Позднее (в статье «Запечатленное время») он отрекался от термина «поэтическое», поскольку практика развития кинематографа наполнила его чуждым ему содержанием, подменив в интерпретации других авторов «поэтическое» «символическим». Тарковский, начиная с «Андрея Рублева», восстает против символов и символических решений в кинематографе. Но суть того, о чем говорил Тарковский, как бы ни менялась сама фразеология и терминология, оставалась той же – он протестовал против канонизации так называемой «драматургии характеров», традиционной и совершенно естественной, как он полагал, только для театра, утверждал, что кинематографу пристало соединение разных сюжетных и временных кусков единой тканью экранного изображения, определяемого лишь логикой авторской мысли и личным ощущением материала, которые диктуют отбор и соединение разных кусков.
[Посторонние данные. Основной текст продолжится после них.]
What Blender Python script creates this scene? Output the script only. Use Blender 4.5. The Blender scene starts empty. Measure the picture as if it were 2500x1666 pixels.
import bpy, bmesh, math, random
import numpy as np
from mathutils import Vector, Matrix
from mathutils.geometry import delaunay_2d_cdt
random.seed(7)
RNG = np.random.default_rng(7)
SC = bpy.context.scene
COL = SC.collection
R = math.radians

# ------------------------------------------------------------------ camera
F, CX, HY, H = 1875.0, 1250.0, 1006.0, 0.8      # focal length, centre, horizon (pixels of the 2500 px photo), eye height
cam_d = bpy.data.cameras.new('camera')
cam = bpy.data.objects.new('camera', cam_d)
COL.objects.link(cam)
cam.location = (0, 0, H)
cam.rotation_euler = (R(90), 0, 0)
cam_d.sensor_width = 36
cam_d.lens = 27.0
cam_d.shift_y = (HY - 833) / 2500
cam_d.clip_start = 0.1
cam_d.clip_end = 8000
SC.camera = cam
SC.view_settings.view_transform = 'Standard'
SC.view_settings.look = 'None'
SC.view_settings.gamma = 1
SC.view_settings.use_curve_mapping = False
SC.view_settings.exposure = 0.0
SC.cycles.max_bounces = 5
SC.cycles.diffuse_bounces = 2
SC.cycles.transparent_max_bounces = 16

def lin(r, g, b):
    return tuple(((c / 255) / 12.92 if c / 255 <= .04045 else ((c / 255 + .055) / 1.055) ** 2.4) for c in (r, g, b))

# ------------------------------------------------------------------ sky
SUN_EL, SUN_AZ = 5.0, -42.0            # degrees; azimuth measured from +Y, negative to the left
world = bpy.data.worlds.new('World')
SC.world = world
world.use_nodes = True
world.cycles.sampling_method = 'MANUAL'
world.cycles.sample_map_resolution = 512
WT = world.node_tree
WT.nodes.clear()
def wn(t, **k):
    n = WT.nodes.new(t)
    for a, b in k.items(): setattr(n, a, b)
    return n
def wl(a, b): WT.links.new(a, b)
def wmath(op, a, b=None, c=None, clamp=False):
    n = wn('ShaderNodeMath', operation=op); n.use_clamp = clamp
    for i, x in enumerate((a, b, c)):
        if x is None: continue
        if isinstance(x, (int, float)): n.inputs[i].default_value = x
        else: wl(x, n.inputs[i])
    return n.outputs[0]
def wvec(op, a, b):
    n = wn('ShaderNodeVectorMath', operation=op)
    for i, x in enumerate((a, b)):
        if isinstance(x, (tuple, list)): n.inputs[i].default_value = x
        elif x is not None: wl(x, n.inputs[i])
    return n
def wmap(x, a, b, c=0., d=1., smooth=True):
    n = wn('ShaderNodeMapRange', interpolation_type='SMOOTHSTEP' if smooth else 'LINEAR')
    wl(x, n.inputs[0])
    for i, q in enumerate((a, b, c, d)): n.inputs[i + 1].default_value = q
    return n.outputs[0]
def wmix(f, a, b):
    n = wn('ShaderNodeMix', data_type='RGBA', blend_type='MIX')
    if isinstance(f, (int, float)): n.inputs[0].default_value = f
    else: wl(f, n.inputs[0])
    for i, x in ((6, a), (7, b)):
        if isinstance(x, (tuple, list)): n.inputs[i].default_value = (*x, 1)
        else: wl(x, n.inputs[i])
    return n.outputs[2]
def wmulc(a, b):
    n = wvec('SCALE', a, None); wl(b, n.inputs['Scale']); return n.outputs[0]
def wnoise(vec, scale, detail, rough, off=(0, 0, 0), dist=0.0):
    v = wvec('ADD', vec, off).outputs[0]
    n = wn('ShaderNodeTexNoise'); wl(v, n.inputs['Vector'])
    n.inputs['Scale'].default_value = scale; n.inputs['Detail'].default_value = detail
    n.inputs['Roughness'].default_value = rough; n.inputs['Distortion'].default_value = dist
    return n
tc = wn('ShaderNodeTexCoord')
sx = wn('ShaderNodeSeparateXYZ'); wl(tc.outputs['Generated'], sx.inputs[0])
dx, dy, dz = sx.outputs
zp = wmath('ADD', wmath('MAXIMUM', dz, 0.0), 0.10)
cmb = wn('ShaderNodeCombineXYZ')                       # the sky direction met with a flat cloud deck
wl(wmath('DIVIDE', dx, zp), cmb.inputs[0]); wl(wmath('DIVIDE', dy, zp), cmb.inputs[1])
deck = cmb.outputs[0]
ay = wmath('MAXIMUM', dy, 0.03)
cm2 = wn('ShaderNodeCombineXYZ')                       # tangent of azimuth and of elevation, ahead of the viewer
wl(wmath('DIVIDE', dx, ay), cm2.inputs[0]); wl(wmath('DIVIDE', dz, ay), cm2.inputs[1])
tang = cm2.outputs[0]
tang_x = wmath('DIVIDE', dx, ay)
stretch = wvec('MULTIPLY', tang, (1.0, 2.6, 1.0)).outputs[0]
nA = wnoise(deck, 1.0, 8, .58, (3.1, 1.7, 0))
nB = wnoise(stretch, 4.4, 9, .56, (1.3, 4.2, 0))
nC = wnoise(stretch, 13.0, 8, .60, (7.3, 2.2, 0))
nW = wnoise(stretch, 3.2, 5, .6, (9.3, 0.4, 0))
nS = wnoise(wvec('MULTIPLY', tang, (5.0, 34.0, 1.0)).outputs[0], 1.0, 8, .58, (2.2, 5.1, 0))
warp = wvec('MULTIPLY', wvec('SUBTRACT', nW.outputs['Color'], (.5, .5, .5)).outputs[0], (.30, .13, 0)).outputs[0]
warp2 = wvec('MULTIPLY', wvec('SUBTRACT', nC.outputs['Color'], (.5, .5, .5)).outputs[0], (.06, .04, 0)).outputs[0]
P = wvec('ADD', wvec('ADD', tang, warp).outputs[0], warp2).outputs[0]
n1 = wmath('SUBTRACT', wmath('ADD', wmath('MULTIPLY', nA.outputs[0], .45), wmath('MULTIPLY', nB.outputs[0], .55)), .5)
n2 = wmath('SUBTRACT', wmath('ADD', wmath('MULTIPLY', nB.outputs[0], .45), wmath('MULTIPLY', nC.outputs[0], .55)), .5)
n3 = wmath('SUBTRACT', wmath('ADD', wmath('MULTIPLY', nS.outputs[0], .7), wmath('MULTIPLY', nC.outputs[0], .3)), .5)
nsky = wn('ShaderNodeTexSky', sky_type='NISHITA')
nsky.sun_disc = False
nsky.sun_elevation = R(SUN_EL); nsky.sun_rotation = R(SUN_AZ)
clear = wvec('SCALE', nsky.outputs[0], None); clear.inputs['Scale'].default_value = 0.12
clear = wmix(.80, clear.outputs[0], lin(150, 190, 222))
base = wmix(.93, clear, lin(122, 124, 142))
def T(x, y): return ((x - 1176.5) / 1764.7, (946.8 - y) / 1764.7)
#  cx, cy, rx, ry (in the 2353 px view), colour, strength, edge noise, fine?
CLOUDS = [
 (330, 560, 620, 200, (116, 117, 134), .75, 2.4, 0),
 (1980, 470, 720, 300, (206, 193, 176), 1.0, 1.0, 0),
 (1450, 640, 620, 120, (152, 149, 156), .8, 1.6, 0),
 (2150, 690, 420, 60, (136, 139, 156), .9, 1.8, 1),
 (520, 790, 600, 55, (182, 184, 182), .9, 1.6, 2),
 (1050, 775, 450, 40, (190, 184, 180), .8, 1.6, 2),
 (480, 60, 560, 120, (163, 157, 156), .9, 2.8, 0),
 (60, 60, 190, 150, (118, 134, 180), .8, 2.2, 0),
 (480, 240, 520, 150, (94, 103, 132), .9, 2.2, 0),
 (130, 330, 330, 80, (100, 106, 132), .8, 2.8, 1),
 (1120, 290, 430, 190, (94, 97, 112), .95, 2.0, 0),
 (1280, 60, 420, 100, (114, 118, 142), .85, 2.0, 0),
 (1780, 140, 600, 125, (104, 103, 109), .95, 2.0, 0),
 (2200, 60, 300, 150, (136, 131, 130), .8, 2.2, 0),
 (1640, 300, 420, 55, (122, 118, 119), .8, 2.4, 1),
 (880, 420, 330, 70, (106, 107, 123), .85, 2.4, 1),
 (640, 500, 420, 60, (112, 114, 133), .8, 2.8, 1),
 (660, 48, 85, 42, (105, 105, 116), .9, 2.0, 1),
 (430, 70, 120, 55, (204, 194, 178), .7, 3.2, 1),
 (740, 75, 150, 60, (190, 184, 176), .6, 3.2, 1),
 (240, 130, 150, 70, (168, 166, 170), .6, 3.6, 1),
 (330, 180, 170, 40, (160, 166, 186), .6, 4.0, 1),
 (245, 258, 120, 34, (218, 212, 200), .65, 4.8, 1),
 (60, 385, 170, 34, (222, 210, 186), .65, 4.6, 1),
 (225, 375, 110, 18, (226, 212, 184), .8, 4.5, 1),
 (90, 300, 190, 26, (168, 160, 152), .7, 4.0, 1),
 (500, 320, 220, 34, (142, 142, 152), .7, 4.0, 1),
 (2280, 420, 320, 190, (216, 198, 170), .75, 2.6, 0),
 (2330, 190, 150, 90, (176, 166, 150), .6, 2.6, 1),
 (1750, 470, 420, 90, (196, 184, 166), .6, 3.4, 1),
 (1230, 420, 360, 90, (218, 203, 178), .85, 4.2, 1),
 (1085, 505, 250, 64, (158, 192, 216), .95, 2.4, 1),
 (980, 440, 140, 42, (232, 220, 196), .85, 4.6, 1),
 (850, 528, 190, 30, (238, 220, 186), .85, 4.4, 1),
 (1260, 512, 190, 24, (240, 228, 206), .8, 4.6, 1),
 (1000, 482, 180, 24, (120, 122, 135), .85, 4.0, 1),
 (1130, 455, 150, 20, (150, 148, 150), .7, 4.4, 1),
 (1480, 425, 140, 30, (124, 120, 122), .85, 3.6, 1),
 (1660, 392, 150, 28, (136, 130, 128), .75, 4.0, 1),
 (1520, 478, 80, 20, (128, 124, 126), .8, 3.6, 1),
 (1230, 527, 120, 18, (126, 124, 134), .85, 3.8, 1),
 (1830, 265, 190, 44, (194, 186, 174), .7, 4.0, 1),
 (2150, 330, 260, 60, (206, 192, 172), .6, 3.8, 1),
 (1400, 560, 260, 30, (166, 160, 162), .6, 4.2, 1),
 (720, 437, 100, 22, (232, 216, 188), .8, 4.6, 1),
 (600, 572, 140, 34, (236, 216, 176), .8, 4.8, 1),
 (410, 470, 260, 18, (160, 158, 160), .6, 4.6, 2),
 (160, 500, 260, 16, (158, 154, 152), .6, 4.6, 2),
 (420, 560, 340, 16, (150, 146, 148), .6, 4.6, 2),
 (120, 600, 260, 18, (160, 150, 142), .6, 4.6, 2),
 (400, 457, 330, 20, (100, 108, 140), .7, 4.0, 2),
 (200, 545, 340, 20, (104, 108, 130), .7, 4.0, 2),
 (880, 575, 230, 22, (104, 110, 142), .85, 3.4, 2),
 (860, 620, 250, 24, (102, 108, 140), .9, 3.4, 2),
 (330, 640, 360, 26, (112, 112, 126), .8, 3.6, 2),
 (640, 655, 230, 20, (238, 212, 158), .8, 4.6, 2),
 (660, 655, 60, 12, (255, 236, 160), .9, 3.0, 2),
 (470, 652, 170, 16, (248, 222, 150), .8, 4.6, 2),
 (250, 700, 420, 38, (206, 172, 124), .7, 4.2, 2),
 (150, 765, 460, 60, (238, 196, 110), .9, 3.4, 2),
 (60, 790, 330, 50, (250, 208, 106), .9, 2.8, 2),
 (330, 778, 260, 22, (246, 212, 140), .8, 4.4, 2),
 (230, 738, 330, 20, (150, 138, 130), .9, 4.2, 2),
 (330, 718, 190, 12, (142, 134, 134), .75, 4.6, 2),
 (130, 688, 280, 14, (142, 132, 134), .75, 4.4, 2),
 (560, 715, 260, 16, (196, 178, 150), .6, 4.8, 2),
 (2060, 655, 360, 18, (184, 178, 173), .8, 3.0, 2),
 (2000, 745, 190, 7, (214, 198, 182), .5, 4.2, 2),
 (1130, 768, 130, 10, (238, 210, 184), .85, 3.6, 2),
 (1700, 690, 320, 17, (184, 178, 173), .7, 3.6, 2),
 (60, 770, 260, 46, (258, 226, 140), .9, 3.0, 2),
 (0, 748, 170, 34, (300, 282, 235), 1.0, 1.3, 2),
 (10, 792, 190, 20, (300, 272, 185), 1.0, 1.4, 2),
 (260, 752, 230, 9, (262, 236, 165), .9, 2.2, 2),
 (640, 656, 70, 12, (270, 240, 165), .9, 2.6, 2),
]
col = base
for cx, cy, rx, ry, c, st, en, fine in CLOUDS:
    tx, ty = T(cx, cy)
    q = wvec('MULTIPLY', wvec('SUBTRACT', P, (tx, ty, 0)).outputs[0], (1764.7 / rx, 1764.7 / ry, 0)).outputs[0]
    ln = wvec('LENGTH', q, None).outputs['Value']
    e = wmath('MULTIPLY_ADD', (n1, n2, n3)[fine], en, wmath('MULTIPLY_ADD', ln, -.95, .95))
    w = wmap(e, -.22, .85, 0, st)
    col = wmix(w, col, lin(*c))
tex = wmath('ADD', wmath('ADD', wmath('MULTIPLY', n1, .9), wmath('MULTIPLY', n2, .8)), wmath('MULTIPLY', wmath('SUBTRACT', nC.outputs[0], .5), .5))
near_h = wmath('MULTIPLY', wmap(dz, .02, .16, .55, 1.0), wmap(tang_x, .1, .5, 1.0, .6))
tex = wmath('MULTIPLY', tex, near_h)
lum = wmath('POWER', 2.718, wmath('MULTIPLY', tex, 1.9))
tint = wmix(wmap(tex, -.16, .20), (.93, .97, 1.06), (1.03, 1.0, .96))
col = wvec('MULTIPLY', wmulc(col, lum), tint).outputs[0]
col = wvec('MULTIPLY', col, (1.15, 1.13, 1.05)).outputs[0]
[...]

Тарковский с самого начала отрицал формальные, специально подчеркивающие смысл «выразительные» мизансцены, помогающие «донести» до зрителя нужную мысль. Умствование, подчеркнутое абстрактными символами, долженствующими подчеркивать этот смысл и придуманными для его выражения мизансценами, разрушают, как полагал Тарковский, живую «конкретность и многозначность истинной правды», которую должно стремиться запечатлеть непристрастно. В одной из статей автор призывал не соблазняться «красотой образных решений» и, чураясь всякой красивости, в следующей своей статье подмечал легкость необыкновенную, с какой «символ» подменяется штампом, уверенный, что «сила кино не в символической остроте (пусть самой смелой), а в том, что эти образы выражают конкретность и неповторимость реального факта». В главе, посвященной образу в кино, читатель сможет убедиться, до какой степени Тарковский остается верным своим изначальным теоретическим посылкам и догадкам. И не только теоретическим…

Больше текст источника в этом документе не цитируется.